▸ Do this
Transcribe the material from its first line onward, ending with the line that contains "S([(-60,y-110,y-66),(20,y+2,y+44),(90,y+98,y+138),(150 + 8" and adding nothing beyond it.

________

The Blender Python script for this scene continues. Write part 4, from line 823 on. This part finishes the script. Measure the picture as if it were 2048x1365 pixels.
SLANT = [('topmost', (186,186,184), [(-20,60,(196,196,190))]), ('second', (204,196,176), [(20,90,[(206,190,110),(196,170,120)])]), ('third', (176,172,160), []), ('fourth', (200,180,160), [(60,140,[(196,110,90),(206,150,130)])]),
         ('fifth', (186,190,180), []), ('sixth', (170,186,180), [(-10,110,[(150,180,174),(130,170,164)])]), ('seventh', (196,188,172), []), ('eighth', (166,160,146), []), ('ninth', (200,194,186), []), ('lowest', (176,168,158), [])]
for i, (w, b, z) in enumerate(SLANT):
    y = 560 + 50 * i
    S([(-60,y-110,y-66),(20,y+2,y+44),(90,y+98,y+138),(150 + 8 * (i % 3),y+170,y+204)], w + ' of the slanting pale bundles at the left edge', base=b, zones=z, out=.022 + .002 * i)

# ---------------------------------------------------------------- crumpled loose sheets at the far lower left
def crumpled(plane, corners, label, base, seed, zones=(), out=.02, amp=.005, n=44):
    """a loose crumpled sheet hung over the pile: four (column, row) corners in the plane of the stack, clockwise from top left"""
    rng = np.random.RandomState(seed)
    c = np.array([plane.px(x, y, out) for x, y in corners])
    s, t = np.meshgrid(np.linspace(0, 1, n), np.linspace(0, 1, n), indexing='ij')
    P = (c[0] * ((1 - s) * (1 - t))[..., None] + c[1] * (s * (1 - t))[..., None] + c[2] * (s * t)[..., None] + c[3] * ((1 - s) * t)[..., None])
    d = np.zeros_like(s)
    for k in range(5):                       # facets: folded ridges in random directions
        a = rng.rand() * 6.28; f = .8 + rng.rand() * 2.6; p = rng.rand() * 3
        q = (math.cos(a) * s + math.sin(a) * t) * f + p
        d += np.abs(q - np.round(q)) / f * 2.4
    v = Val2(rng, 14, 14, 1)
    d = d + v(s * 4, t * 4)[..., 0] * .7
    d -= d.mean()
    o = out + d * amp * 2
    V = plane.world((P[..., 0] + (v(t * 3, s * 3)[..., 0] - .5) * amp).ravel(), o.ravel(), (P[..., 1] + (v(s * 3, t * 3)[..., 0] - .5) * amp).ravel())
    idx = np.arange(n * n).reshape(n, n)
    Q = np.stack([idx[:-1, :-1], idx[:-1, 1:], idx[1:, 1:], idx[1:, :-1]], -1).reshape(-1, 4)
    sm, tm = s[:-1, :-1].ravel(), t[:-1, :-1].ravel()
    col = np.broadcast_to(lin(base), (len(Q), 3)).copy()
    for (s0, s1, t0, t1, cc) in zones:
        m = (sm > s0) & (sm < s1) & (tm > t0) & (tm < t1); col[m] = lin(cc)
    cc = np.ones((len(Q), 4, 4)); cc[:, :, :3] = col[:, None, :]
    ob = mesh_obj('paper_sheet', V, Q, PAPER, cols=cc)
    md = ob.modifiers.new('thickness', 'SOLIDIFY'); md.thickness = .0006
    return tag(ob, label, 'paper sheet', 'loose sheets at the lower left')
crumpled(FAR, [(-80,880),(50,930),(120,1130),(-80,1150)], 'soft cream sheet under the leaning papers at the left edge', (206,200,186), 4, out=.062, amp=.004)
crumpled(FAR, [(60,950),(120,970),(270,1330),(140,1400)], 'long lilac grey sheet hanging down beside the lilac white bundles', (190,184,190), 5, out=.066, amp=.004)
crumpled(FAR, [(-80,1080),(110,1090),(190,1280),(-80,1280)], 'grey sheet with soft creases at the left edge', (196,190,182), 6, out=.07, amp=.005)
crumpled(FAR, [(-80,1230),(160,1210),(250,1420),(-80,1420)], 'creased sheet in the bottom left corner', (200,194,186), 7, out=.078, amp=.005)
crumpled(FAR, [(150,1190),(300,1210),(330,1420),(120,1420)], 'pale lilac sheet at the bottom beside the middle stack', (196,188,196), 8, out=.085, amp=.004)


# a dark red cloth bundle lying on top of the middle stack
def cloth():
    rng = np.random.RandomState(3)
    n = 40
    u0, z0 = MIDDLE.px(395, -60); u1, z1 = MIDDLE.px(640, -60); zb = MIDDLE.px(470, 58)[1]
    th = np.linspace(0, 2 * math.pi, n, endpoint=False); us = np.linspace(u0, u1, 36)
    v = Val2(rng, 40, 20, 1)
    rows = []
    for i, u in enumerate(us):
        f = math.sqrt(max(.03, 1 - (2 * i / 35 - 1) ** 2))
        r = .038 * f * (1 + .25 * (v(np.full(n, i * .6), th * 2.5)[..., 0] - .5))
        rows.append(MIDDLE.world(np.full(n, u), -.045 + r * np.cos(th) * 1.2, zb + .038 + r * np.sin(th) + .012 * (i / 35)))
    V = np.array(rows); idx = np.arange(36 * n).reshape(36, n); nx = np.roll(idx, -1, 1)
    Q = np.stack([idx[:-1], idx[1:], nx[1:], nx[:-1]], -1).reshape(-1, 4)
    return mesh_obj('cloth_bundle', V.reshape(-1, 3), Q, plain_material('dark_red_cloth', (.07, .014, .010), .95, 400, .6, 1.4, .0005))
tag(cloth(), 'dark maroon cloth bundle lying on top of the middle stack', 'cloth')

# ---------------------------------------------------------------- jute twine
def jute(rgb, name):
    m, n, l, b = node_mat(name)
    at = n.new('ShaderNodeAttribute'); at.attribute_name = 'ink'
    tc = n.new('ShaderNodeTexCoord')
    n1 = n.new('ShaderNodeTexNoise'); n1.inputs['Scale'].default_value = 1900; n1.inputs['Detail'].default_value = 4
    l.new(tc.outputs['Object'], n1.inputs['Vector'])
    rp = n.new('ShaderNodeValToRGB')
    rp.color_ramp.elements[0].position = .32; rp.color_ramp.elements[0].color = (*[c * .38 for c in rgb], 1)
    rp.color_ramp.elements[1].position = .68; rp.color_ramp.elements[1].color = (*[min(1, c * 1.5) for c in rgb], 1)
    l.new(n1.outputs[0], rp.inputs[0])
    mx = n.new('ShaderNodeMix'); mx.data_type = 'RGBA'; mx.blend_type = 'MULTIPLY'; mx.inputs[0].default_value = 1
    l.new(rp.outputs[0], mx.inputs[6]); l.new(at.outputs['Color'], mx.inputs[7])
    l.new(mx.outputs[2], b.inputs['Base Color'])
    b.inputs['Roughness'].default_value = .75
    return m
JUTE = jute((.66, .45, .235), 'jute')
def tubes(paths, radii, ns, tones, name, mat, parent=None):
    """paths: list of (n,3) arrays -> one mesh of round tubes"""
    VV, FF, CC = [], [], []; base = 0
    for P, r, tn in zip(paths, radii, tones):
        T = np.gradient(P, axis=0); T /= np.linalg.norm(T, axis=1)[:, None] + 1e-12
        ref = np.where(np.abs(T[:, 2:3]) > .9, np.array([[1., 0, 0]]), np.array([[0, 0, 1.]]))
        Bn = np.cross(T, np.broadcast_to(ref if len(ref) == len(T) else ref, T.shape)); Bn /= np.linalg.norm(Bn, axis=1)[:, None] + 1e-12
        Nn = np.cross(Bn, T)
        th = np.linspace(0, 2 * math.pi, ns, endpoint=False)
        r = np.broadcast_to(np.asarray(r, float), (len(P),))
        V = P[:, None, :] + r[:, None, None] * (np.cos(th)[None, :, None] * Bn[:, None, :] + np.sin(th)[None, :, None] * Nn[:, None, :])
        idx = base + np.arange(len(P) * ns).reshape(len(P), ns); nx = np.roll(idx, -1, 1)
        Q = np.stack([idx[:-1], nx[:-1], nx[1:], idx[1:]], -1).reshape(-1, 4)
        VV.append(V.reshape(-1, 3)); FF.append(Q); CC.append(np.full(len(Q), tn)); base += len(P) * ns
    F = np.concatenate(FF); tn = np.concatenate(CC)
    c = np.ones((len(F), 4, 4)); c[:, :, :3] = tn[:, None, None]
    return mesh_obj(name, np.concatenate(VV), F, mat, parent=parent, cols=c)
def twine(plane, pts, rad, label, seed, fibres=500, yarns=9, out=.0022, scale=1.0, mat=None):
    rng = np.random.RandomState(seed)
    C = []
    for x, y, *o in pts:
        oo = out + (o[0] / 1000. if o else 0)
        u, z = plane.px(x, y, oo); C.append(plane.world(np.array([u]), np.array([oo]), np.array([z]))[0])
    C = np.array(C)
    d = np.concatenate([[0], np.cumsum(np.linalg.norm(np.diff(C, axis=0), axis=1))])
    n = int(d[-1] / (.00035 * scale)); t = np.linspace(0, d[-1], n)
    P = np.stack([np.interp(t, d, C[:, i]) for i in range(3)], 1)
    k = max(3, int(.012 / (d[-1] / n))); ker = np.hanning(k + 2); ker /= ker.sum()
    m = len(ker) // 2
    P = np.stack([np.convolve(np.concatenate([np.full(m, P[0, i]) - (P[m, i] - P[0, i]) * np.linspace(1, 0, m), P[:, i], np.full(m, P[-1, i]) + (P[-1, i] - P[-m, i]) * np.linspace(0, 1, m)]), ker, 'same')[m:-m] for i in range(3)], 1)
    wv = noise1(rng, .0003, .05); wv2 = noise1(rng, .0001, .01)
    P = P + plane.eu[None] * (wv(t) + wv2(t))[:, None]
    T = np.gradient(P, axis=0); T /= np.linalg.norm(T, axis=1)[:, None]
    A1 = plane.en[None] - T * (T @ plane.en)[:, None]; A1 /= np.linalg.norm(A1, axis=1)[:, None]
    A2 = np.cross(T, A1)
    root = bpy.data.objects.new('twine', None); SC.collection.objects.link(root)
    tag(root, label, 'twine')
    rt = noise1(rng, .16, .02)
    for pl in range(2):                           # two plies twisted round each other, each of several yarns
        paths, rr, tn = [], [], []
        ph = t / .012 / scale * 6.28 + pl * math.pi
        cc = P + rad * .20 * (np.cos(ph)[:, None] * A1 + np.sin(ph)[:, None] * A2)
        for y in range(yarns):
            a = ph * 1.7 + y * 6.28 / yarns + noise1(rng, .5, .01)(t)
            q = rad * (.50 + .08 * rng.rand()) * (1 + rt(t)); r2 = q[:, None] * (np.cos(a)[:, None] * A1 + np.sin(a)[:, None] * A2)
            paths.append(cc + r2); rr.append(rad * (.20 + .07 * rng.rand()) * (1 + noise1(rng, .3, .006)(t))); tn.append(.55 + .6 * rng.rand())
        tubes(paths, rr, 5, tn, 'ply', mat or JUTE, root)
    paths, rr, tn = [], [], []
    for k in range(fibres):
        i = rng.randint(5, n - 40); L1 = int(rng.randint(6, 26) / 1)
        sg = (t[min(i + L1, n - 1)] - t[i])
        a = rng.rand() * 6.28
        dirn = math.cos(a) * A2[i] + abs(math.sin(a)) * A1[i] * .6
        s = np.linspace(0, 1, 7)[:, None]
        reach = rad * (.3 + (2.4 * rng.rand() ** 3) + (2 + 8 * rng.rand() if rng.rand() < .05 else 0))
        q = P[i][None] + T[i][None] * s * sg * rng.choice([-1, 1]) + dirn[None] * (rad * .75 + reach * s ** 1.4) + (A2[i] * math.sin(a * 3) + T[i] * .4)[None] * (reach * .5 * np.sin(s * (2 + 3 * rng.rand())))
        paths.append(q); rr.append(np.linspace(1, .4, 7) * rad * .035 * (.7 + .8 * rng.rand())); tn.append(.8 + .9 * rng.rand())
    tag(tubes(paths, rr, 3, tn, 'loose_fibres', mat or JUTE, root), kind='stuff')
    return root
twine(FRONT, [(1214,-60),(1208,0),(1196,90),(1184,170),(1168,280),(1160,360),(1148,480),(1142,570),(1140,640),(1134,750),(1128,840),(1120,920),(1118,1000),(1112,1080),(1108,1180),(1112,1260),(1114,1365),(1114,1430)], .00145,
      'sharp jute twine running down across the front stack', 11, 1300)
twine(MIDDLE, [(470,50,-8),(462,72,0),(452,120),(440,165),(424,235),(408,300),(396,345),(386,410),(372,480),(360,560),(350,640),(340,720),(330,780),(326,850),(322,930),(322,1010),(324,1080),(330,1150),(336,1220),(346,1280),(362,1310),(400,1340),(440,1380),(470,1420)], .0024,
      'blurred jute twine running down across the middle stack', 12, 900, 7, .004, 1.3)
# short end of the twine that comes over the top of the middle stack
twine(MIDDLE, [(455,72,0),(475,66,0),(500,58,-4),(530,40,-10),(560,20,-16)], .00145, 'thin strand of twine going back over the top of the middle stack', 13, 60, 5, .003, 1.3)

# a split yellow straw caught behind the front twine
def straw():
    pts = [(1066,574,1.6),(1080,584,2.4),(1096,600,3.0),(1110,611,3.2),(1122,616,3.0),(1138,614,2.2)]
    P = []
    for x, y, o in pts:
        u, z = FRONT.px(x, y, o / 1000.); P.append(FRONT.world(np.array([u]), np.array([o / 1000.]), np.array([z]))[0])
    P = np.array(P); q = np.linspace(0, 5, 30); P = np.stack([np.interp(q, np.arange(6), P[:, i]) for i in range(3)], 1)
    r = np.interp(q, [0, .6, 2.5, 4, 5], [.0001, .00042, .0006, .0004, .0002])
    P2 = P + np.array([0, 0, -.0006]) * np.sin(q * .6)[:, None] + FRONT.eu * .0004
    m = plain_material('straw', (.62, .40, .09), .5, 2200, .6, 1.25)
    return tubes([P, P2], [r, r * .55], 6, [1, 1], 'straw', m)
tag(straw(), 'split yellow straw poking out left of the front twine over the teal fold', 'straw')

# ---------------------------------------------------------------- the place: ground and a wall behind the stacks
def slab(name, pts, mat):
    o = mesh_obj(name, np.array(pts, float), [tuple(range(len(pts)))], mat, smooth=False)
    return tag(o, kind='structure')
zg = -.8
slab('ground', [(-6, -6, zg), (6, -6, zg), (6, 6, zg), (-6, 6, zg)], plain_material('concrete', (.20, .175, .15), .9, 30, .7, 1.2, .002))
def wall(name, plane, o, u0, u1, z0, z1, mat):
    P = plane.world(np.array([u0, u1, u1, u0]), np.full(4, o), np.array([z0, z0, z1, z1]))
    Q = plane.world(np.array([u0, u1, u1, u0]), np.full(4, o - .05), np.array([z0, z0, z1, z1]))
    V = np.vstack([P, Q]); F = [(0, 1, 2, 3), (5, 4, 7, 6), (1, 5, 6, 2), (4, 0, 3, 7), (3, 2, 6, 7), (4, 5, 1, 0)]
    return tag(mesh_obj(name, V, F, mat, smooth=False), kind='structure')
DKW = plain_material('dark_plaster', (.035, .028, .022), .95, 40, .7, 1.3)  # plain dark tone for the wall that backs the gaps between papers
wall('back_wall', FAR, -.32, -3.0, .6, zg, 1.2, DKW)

________

▸ Written response
The Blender Python script for this scene continues. Write part 4, from line 823 on. This part finishes the script. Measure the picture as if it were 2048x1365 pixels.
SLANT = [('topmost', (186,186,184), [(-20,60,(196,196,190))]), ('second', (204,196,176), [(20,90,[(206,190,110),(196,170,120)])]), ('third', (176,172,160), []), ('fourth', (200,180,160), [(60,140,[(196,110,90),(206,150,130)])]),
         ('fifth', (186,190,180), []), ('sixth', (170,186,180), [(-10,110,[(150,180,174),(130,170,164)])]), ('seventh', (196,188,172), []), ('eighth', (166,160,146), []), ('ninth', (200,194,186), []), ('lowest', (176,168,158), [])]
for i, (w, b, z) in enumerate(SLANT):
    y = 560 + 50 * i
    S([(-60,y-110,y-66),(20,y+2,y+44),(90,y+98,y+138),(150 + 8 * (i % 3),y+170,y+204)], w + ' of the slanting pale bundles at the left edge', base=b, zones=z, out=.022 + .002 * i)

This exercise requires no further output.